Quote the listing below in its entirety, omitting every image.

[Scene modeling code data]
* * * * * * *

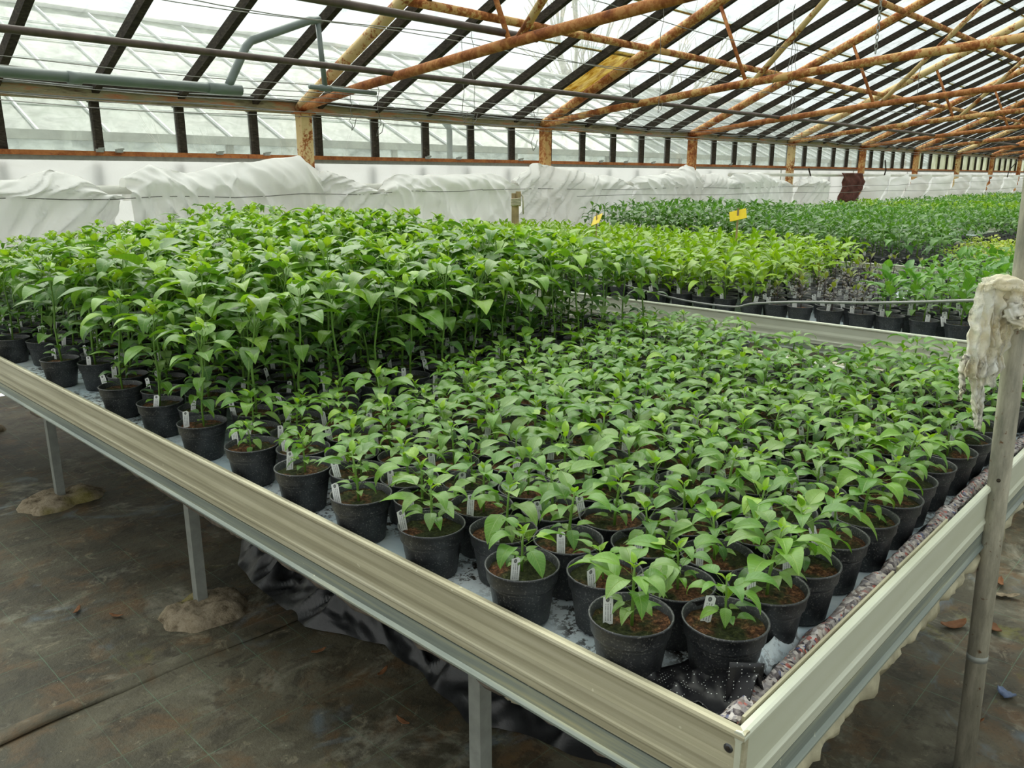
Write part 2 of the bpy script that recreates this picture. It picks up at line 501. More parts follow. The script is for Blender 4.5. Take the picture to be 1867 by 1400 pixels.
def mk_concrete():
    t = NT('rough_concrete'); v = t.wcoord(); n = t.noise(v, 22, 6, 0.7); n2 = t.noise(v, 5, 3)
    c = t.ramp(n, [(0.3, lin(70, 60, 46)), (0.5, lin(140, 128, 108)), (0.75, lin(172, 160, 140))])
    c = t.mix(t.math('MULTIPLY', t.ramp(n2, [(0.52, (0, 0, 0)), (0.66, (1, 1, 1))]), 0.6), c, lin(124, 118, 52))
    return t.done(t.bsdf(c, 0.95, 0, 0.2, t.bump(n, 0.8, 0.012)))
MAT['concrete'] = mk_concrete()


def mk_felt():
    t = NT('mixed_fibre_felt'); v = t.wcoord(); vo = t.n('ShaderNodeTexVoronoi'); vo.inputs['Scale'].default_value = 150
    nz = t.n('ShaderNodeTexNoise'); nz.inputs['Scale'].default_value = 20; t.l(v, nz.inputs['Vector'])
    vv = t.n('ShaderNodeVectorMath', operation='MULTIPLY_ADD'); t.l(nz.outputs['Color'], vv.inputs[0]); vv.inputs[1].default_value = (0.03, 0.03, 0.03); t.l(v, vv.inputs[2])
    t.l(vv.outputs[0], vo.inputs['Vector'])
    s3 = t.n('ShaderNodeSeparateXYZ'); t.l(vo.outputs['Color'], s3.inputs[0])
    c = t.ramp(s3.outputs[0], [(0.0, lin(60, 54, 60)), (0.22, lin(206, 200, 196)), (0.42, lin(150, 146, 148)), (0.62, lin(176, 84, 72)),
                               (0.68, lin(196, 188, 178)), (0.84, lin(70, 84, 128)), (0.88, lin(120, 104, 96)), (1.0, lin(214, 208, 206))], 'CONSTANT')
    n = t.noise(v, 90, 4)
    c = t.mix(t.ramp(n, [(0.35, (0, 0, 0)), (0.65, (0.8, 0.8, 0.8))]), c, lin(148, 142, 140))
    return t.done(t.bsdf(c, 1.0, 0, 0.1, t.bump(n, 0.9, 0.006)))
MAT['felt'] = mk_felt()
MAT['mat_grey'] = simple('grey_fibre_mat', lin(116, 108, 98), 0.95, 0, 0.3, 26, 0.8, 0.2)
MAT['mat_cream'] = simple('limed_mat_edge', lin(184, 178, 152), 0.9, 0, 0.22, 20, 0.8, 0.2)
MAT['black_film'] = simple('black_film', lin(44, 45, 47), 0.34, 0, 0.25, 22, 0.9, 0.6)
MAT['black_mesh'] = simple('black_ruffled_mesh', lin(32, 30, 34), 0.8, 0, 0.3, 90, 0.9, 0.3)


def mk_perf():
    t = NT('perforated_black_film'); v = t.wcoord(); vo = t.n('ShaderNodeTexVoronoi'); vo.inputs['Scale'].default_value = 185
    vo.inputs['Randomness'].default_value = 0.0; t.l(v, vo.inputs['Vector'])
    d = t.ramp(vo.outputs['Distance'], [(0.13, (1, 1, 1)), (0.18, (0, 0, 0))])
    c = t.mix(d, lin(30, 30, 33), lin(206, 210, 206))
    return t.done(t.bsdf(c, 0.4, 0, 0.5))
MAT['perf'] = mk_perf()
MAT['wood'] = simple('sawn_wood', lin(176, 152, 116), 0.85, 0, 0.2, 14, 0.3)
MAT['plastic_white'] = simple('white_plastic_pipe', lin(214, 214, 204), 0.5, 0, 0.06, 10)
MAT['out_roof'] = mk_glass('neighbour_roof_glass', 0.62, (0.9, 0.93, 0.93, 1), lin(150, 156, 154), 0.40, 0.65, (2, 2, 5), (0.74, 0.76, 0.76, 1))
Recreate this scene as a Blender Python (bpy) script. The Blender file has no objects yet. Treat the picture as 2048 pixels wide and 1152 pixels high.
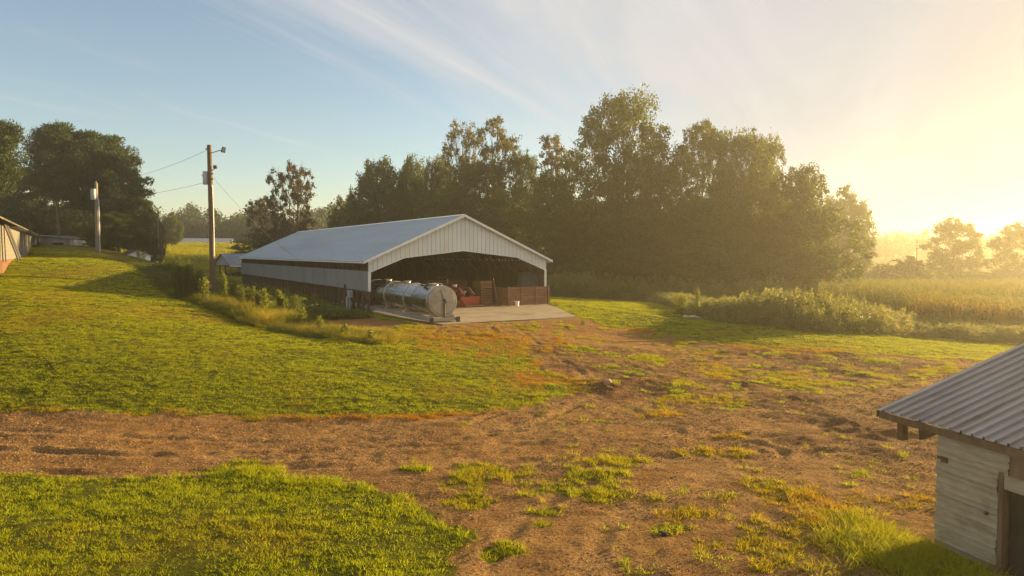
import bpy, math, random
import numpy as np
from mathutils import Vector, Matrix, Quaternion
PI = math.pi
random.seed(7)
RNG = np.random.default_rng(7)
SC = bpy.context.scene
COL = SC.collection

# ------------------------------------------------------------------ camera
F = 1450.0            # focal length in pixels of a 2048 wide frame
CAMZ = 5.5
PITCH = math.atan(70.0 / F)
cam_data = bpy.data.cameras.new("camera")
cam_data.sensor_width = 36.0
cam_data.lens = F / 2048.0 * 36.0
cam_data.clip_start = 0.1
cam_data.clip_end = 6000.0
cam = bpy.data.objects.new("camera", cam_data)
COL.objects.link(cam)
cam.location = (0, 0, CAMZ)
cam.rotation_euler = (PI / 2 - PITCH, 0, 0)
SC.camera = cam
cP, sP = math.cos(PITCH), math.sin(PITCH)


def ray(px, py):
    a = (px - 1024.0) / F
    b = (576.0 - py) / F
    return a, cP + b * sP, -sP + b * cP


def P(px, py, d):
    """world point seen at photo pixel (px,py) at ground distance y = d"""
    x, y, z = ray(px, py)
    s = d / y
    return Vector((x * s, d, CAMZ + z * s))


# ------------------------------------------------------------------ sun / sky
AZ = math.radians(60.0)
EL = math.radians(11.0)
SUN = Vector((math.sin(AZ) * math.cos(EL), math.cos(AZ) * math.cos(EL), math.sin(EL)))

# ------------------------------------------------------------------ mesh helpers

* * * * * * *

* CORRECT ANSWER:
Write part 2 of the bpy script that recreates this picture. It picks up at line 501. More parts follow. The script is for Blender 4.5. Take the picture to be 1867 by 1400 pixels.
def mk_concrete():
    t = NT('rough_concrete'); v = t.wcoord(); n = t.noise(v, 22, 6, 0.7); n2 = t.noise(v, 5, 3)
    c = t.ramp(n, [(0.3, lin(70, 60, 46)), (0.5, lin(140, 128, 108)), (0.75, lin(172, 160, 140))])
    c = t.mix(t.math('MULTIPLY', t.ramp(n2, [(0.52, (0, 0, 0)), (0.66, (1, 1, 1))]), 0.6), c, lin(124, 118, 52))
    return t.done(t.bsdf(c, 0.95, 0, 0.2, t.bump(n, 0.8, 0.012)))
MAT['concrete'] = mk_concrete()


def mk_felt():
    t = NT('mixed_fibre_felt'); v = t.wcoord(); vo = t.n('ShaderNodeTexVoronoi'); vo.inputs['Scale'].default_value = 150
    nz = t.n('ShaderNodeTexNoise'); nz.inputs['Scale'].default_value = 20; t.l(v, nz.inputs['Vector'])
    vv = t.n('ShaderNodeVectorMath', operation='MULTIPLY_ADD'); t.l(nz.outputs['Color'], vv.inputs[0]); vv.inputs[1].default_value = (0.03, 0.03, 0.03); t.l(v, vv.inputs[2])
    t.l(vv.outputs[0], vo.inputs['Vector'])
    s3 = t.n('ShaderNodeSeparateXYZ'); t.l(vo.outputs['Color'], s3.inputs[0])
    c = t.ramp(s3.outputs[0], [(0.0, lin(60, 54, 60)), (0.22, lin(206, 200, 196)), (0.42, lin(150, 146, 148)), (0.62, lin(176, 84, 72)),
                               (0.68, lin(196, 188, 178)), (0.84, lin(70, 84, 128)), (0.88, lin(120, 104, 96)), (1.0, lin(214, 208, 206))], 'CONSTANT')
    n = t.noise(v, 90, 4)
    c = t.mix(t.ramp(n, [(0.35, (0, 0, 0)), (0.65, (0.8, 0.8, 0.8))]), c, lin(148, 142, 140))
    return t.done(t.bsdf(c, 1.0, 0, 0.1, t.bump(n, 0.9, 0.006)))
MAT['felt'] = mk_felt()
MAT['mat_grey'] = simple('grey_fibre_mat', lin(116, 108, 98), 0.95, 0, 0.3, 26, 0.8, 0.2)
MAT['mat_cream'] = simple('limed_mat_edge', lin(184, 178, 152), 0.9, 0, 0.22, 20, 0.8, 0.2)
MAT['black_film'] = simple('black_film', lin(44, 45, 47), 0.34, 0, 0.25, 22, 0.9, 0.6)
MAT['black_mesh'] = simple('black_ruffled_mesh', lin(32, 30, 34), 0.8, 0, 0.3, 90, 0.9, 0.3)


def mk_perf():
    t = NT('perforated_black_film'); v = t.wcoord(); vo = t.n('ShaderNodeTexVoronoi'); vo.inputs['Scale'].default_value = 185
    vo.inputs['Randomness'].default_value = 0.0; t.l(v, vo.inputs['Vector'])
    d = t.ramp(vo.outputs['Distance'], [(0.13, (1, 1, 1)), (0.18, (0, 0, 0))])
    c = t.mix(d, lin(30, 30, 33), lin(206, 210, 206))
    return t.done(t.bsdf(c, 0.4, 0, 0.5))
MAT['perf'] = mk_perf()
MAT['wood'] = simple('sawn_wood', lin(176, 152, 116), 0.85, 0, 0.2, 14, 0.3)
MAT['plastic_white'] = simple('white_plastic_pipe', lin(214, 214, 204), 0.5, 0, 0.06, 10)
MAT['out_roof'] = mk_glass('neighbour_roof_glass', 0.62, (0.9, 0.93, 0.93, 1), lin(150, 156, 154), 0.40, 0.65, (2, 2, 5), (0.74, 0.76, 0.76, 1))
Recreate this scene as a Blender Python (bpy) script. The Blender file has no objects yet. Treat the picture as 2048 pixels wide and 1152 pixels high.
import bpy, math, random
import numpy as np
from mathutils import Vector, Matrix, Quaternion
PI = math.pi
random.seed(7)
RNG = np.random.default_rng(7)
SC = bpy.context.scene
COL = SC.collection

# ------------------------------------------------------------------ camera
F = 1450.0            # focal length in pixels of a 2048 wide frame
CAMZ = 5.5
PITCH = math.atan(70.0 / F)
cam_data = bpy.data.cameras.new("camera")
cam_data.sensor_width = 36.0
cam_data.lens = F / 2048.0 * 36.0
cam_data.clip_start = 0.1
cam_data.clip_end = 6000.0
cam = bpy.data.objects.new("camera", cam_data)
COL.objects.link(cam)
cam.location = (0, 0, CAMZ)
cam.rotation_euler = (PI / 2 - PITCH, 0, 0)
SC.camera = cam
cP, sP = math.cos(PITCH), math.sin(PITCH)


def ray(px, py):
    a = (px - 1024.0) / F
    b = (576.0 - py) / F
    return a, cP + b * sP, -sP + b * cP


def P(px, py, d):
    """world point seen at photo pixel (px,py) at ground distance y = d"""
    x, y, z = ray(px, py)
    s = d / y
    return Vector((x * s, d, CAMZ + z * s))


# ------------------------------------------------------------------ sun / sky
AZ = math.radians(60.0)
EL = math.radians(11.0)
SUN = Vector((math.sin(AZ) * math.cos(EL), math.cos(AZ) * math.cos(EL), math.sin(EL)))

# ------------------------------------------------------------------ mesh helpers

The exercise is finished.